Nicholas Wolterstorff

The Church and Incivility: What Happened to Honoring Everyone?

Noah Porter Professor Emeritus of Philosophical Theology, Yale University
June 12, 2017

1 Peter 2:17 commands that Christians “Honor everyone.” Is that the true state of the church’s public engagement strategy? Christians have too often opted for a harsh approach to interacting with public communities. How can we get back to the concept of honoring everyone, regardless of their status or religious and cultural perspectives?

Transcript:

So, there’s this growing incivility and extremism, around our public discourse.

Right.

How have you seen that worked out in specific moral issues that you think the church should be careful for?

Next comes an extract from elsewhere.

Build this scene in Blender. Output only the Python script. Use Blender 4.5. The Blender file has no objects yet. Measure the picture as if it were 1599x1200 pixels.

So, yeah, a feature of this. Well, there are many, many signs of this. Not only the inability or unwillingness, I suppose the word is, to accommodate, to compromise, but also, the incivility of language, the willingness to just demean the people in the other party. And evangelicals who are or people who claim themselves to be evangelicals who are running for political office seem perfectly happy to cooperate in this. And, Evan, I don’t understand it. I mean, when I read the New Testament, first letter of Peter, honor everybody.

Evan: Honor everyone, yeah.

Paul in Romans 13, honor the authorities. So this seems for a lot Christians today to have no purchase anymore. So, I think the church has become complicit in this breakdown of moral culture. I mean, the church will often talk accusingly. It’s those atheists or those leftists or whatever, but they’re complicit in it.

And once we lose the ability to communicate about things, about which we disagree, we begin to isolate ourselves, we begin to stop the effort for progress or moral progress, finding ways to introduce policy that does honor human dignity.

Exactly, what, you no longer listen to what the other party is saying, so you don’t learn anything from the other party. It’s entirely internal and you think purely in terms of force and winning.

Evan: Yeah.

As I said, that’s like Iraq. [chuckles]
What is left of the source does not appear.